Bunu aklı başında İsrailliler de kabul ediyor. Dünkü "Haaretz" gazetesinin başyazısındaki şu satırlar anlamlı: "Arafat'ın sürgüne gönderilmesinin hiçbir yararı olmayacağı gibi, ılımlı bir Filistin liderliği ile müzakerenin yeniden başlaması şanslarını yok etmesi bakımından da zararı olacaktır... Zaten terörist örgütlerin istediği de budur..."
Şimdi şiddet kısır döngüsüne ve bunun yol açtığı derin anlaşmazlığa bir de "Arafat sorunu" eklenmiş bulunuyor. İsrail'in Arafat üzerindeki tehdidi sürdükçe Başbakan olarak atanan Ahmed Kurey'in işe başlaması ve İsrail ile dirsek teması kurması - ve hele HAMAS ve İslami Cihat'ı kontrol altına alması - mümkün değil.

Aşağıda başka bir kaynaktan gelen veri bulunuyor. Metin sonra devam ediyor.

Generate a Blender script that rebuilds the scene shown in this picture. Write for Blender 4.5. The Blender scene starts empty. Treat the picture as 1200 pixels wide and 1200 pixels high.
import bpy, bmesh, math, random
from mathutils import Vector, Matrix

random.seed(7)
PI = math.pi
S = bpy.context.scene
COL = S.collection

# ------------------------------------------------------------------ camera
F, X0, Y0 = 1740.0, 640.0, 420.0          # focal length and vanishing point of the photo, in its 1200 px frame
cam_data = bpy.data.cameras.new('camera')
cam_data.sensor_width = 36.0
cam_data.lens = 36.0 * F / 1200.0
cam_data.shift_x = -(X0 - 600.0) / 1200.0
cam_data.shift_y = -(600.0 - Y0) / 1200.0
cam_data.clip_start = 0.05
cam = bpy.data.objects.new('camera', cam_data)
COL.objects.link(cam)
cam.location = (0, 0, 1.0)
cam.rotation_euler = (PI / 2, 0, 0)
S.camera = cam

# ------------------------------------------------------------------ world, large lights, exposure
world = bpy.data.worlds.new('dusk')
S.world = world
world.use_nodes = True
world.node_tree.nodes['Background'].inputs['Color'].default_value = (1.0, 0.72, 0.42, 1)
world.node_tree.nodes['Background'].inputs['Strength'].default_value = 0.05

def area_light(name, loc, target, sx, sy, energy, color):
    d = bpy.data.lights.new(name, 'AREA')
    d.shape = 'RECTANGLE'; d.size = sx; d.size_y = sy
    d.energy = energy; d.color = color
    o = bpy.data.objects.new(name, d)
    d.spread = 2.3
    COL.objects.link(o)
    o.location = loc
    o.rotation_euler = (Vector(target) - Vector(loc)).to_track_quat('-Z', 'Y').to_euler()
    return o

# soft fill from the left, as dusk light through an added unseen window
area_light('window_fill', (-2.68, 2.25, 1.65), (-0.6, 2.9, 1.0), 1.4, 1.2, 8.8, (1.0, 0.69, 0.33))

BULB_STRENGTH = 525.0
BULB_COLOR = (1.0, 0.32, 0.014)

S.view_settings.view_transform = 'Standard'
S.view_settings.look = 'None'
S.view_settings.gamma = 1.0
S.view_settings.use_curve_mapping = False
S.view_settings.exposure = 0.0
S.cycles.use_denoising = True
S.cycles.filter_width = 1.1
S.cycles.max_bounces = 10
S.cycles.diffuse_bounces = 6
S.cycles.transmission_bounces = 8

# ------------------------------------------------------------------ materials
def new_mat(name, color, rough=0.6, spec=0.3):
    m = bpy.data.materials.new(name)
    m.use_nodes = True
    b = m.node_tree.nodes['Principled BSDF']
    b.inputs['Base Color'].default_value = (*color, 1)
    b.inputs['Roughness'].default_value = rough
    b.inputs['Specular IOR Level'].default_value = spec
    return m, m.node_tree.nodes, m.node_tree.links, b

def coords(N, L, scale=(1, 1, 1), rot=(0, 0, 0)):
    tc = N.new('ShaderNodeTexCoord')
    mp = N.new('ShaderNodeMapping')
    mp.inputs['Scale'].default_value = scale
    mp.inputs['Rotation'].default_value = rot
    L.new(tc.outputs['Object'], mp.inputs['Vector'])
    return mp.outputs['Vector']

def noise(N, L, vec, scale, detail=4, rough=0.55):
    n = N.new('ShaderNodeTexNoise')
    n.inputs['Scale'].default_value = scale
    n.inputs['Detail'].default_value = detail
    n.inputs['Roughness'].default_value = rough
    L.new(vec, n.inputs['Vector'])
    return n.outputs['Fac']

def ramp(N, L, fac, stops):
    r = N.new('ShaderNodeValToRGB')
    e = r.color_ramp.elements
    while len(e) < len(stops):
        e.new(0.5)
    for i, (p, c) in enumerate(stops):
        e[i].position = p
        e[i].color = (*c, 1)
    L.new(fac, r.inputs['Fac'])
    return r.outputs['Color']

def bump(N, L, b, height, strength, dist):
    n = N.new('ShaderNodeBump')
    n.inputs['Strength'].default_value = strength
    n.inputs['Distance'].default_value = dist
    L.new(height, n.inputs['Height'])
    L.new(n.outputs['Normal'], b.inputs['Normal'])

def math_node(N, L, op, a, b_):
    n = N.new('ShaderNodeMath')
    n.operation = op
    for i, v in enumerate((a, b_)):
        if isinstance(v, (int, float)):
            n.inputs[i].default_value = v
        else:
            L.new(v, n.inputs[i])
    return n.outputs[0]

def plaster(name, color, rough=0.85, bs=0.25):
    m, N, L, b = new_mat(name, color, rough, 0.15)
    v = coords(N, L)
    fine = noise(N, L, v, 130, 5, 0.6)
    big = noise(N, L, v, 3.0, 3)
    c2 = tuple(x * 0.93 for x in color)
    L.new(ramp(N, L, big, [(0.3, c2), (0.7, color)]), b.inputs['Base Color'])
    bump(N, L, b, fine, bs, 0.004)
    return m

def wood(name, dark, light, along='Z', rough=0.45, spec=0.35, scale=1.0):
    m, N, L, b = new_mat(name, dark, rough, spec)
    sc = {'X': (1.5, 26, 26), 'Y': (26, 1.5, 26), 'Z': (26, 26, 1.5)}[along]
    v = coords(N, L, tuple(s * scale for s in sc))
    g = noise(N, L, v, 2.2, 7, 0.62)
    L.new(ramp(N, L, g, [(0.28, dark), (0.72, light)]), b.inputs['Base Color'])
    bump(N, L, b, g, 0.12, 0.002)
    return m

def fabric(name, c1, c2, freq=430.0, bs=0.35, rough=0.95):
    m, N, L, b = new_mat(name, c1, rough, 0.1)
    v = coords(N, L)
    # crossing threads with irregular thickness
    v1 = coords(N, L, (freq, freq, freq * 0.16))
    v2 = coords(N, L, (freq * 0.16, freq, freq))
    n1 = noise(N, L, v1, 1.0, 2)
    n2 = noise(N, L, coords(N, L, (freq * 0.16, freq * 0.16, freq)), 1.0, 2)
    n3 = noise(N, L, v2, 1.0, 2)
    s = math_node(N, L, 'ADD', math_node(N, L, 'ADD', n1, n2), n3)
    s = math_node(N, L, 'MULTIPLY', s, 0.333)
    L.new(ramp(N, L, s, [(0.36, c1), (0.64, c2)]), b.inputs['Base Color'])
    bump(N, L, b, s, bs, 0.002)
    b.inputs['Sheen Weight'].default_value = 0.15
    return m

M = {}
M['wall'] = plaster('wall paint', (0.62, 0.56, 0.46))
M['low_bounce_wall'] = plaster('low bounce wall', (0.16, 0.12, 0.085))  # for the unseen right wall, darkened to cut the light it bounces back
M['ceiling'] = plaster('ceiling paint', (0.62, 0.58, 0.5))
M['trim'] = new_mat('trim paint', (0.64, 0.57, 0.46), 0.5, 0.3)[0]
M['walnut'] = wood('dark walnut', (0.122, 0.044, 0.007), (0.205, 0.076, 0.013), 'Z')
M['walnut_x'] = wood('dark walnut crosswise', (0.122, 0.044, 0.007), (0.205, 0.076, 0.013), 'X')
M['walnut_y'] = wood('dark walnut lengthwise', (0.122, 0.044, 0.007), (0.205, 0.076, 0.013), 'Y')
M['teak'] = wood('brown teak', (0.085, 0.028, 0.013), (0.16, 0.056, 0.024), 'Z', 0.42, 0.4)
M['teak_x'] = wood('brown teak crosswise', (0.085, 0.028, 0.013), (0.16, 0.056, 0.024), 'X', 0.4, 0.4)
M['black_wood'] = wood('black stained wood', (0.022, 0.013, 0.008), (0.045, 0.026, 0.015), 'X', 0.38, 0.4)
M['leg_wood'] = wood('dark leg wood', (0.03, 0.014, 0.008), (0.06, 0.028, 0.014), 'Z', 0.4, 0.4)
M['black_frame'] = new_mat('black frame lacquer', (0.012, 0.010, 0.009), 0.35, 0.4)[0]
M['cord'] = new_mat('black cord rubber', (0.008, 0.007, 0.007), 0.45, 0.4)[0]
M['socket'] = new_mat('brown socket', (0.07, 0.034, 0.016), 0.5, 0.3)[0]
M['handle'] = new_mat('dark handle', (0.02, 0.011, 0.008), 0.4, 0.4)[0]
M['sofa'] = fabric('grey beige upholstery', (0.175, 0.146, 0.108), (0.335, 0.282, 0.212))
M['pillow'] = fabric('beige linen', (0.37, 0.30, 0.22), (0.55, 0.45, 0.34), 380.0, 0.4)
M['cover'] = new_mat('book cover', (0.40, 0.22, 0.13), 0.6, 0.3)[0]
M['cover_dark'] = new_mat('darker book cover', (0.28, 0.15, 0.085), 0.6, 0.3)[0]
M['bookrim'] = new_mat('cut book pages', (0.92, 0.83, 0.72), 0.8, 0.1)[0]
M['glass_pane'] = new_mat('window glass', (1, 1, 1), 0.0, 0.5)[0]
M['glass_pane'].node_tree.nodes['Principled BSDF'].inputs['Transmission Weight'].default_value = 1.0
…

Arafat bir şekilde saf dışı edilse dahi, onu tutan ve tutmayan tüm Filistinlilerin ona desteği sürecek, hatta ismi daha da kahramanlaşacaktır. "Arafat ile olmaz" diyenlerin "Arafat'sız da olmaz" gerçeğini görmesi lazım...
* * *
YUKARIDA belirttiğimiz gibi filmin habire tekrarlanması iki tarafın da oyunu hep eski niyetler, yöntemler ve aynı inatla sürdürmesinden kaynaklanıyor. Filmin "mutlu son"a yönlenmesi için eski senaryonun değişmesi şart. O da gerek İsrail gerekse Filistin liderliğinin bu işin asla ne terör, ne askeri güç ile halledilemeyeceğini anlaması ve iç baskılara karşı çıkarak uzlaşma konusunda güçlü bir irade ve cesaret göstermesi ile mümkün. Şimdilik görünürde böyle bir şey yok, ne yazık...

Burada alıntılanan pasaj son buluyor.